Como escribe también el
Papa Francisco: “algunos nacen en familias de buena posición económica,
reciben una buena educación, crecen bien alimentados o poseen una capacidad
destacada” (FT 109); entonces, puede pasar que se valoren ciertas cosas.
Esto en la práctica puede llevar a ser descuidados en la ropa o en las
herramientas, luces abiertas innecesariamente…, detalles que muestran que hemos
padecido muy poco para ahorrar, o que alguno ha ido detrás de nosotros para
reparar esas pequeñas cosas que nosotros olvidábamos de hacer, inconscientes
como estábamos de todo ello.
Como ejemplo, en un
capítulo de culpas recogido en una publicación, un monje se acusaba de cosas
que se podían considerar tan nimias como dejar una azada olvidada, romper un
vidrio, romper un hábito por negligencia, romper un bastón, dejar abierta una
puerta…, ejemplos reales que se consideraban faltas contra la pobreza. A las
que se añadían las cometidas contra la caridad y contra la obediencia, como
indignarse por los errores de los otros o hacer comentarios intrascendentes.
La idea que había
detrás es que ni la azada, ni el vidrio ni el hábito, bastón o puerta… nos
pertenecían sino que los teníamos para su uso, y había que dar cuentas del mal
uso. La acusación pública, en el capítulo, parece cosa de un pasado, pero no
las faltas que cometemos que son parecidas a las que tenían los monjes que nos
han precedido, y de las que se acusaban públicamente, y que nosotros debemos
tener en cuentas, sea en un capítulo o en privado.
Otro caso, es cuando el
deseo de poseer herramientas nos mueve a necesitar cosas concretas para
realizar una tarea que quizás no es necesaria, y que podríamos hacer con las
herramientas que ya poseemos. Todo ello nos lleva a ser conscientes de lo que
nos pide san Benito: no ha de faltar lo necesario, pero no debemos ser víctimas
del consumismo. Por ello subraya que todo sea común a todos, que las herramientas
no las debemos de tener como nuestras, sino de todos
Dice la Regla del
Maestro que hay tres cosas por las que el hombre trabaja y se preocupa: el
vestido, el calzado y el alimento. Y añade que si estas necesidades están
garantizadas “¿qué necesidad tenemos de poseer algo en propiedad, un objeto,
dineros o cualquier otra cosa necesaria, si todo lo que se puede comprar o
adquirir lo suministra Dios a través del monasterio? (RM 82)
Parece que estas tres
necesidades las tenemos bien cubiertas, y tanto el mayordomo como el cillerero,
cumpliendo las obligaciones establecidas en la Regla, se ocupan de que
sea así.
Escribe san Bernardo: “Qué
desgraciado que soy, Dios mío, Estoy cansado de guerras, peligros, turbaciones…

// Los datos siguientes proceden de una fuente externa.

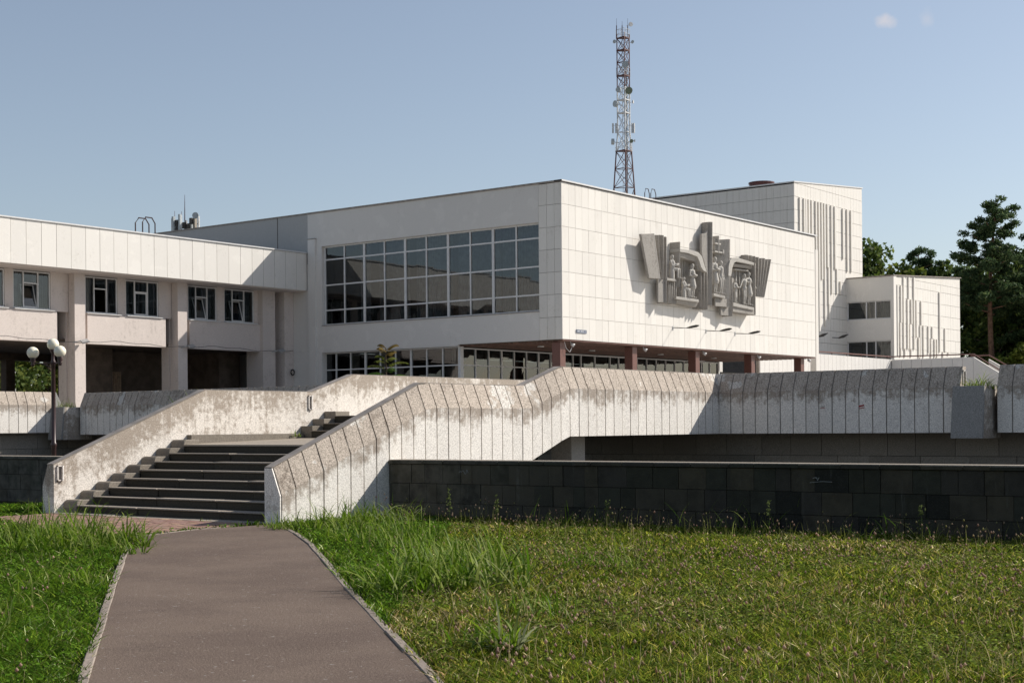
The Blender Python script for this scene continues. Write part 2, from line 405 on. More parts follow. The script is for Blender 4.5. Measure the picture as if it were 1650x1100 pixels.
# landing slabs
g = MB(); ys = [18.105, 20.0, 21.95, 23.855]; xs = [19.76, 20.7, 21.6, 22.5, 23.43]
for a, b in zip(xs[:-1], xs[1:]):
    for c, d in zip(ys[:-1], ys[1:]):
        m = MB(); za = 1.275+(a-19.76)*.026; zb = 1.275+(b-19.76)*.026
        m.prism([(a+.003, za-.03), (b-.003, zb-.03), (b-.003, zb), (a+.003, za)], 'y', c+.003, d-.003)
        m.build('landing_slab', MT['tread'], stair)
m = MB(); m.prism([(19.79, .0), (23.4, .6), (23.4, 1.32), (19.79, 1.24)], 'y', 18.12, 23.84); m.build('landing_base', MT['step'], stair)
m = MB(); m.box(20.2, 23.42, 23.72, 23.853, 1.26, 1.47); m.build('landing_plinth', MT['plinth'], stair)
for x, z0, z1 in ((23.43, 1.30, 1.535), (23.80, 1.40, 1.695), (24.17, 1.5, 1.862)):
    for a, b in ((18.105, 20.2), (20.2, 22.1), (22.1, 23.5)):
        m = MB(); m.box(x, x+.42, a+.003, b-.003, z0, z1-.02); m.box(x-.03, x+.42, a+.003, b-.003, z1-.02, z1, 1); m.build('step', [MT['step'], MT['tread']], stair, bevel=.006)
    m = MB(); m.box(x+.03, x+.5, 23.5, 23.853, z0, z1+.10); m.build('plinth_block', MT['plinth'], stair, bevel=.01)
m = MB(); m.box(24.55, 31.62, 18.105, 23.853, 1.45, 1.855); m.build('bridge_deck', MT['paving'], stair)
m = MB(); m.box(26.30, 26.82, 18.45, 19.0, -.1, 1.449); m.build('pier', MT['stone_top'], stair, bevel=.01)
m = MB(); m.box(26.30, 26.82, 22.9, 23.4, -.1, 1.449); m.build('pier', MT['stone_top'], stair, bevel=.01)

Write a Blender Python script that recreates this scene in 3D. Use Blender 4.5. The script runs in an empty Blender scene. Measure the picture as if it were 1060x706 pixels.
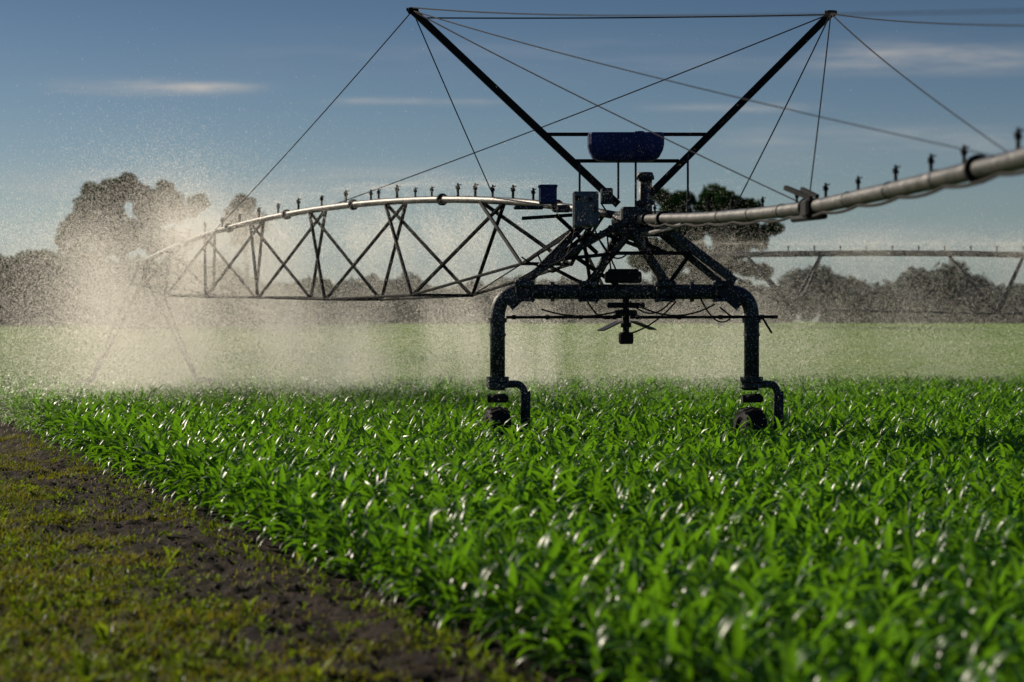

No encuentro seguridad en nada Me da miedo lo que me halaga como lo que me
repugna; el hambre y el comer, el sueño y las vigilias, el trabajo y el
descanso me declaran la guerra. El sabio suplica: No me deis ni pobreza ni
riqueza. Una y otra esconden trampas y peligros” (Sermón 7, Sobre la Cuaresma,
3)
Como siempre la receta
de san Benito es bien sencilla: el equilibrio y la moderación, tener lo que
necesitamos sin ambicionar más de los debido.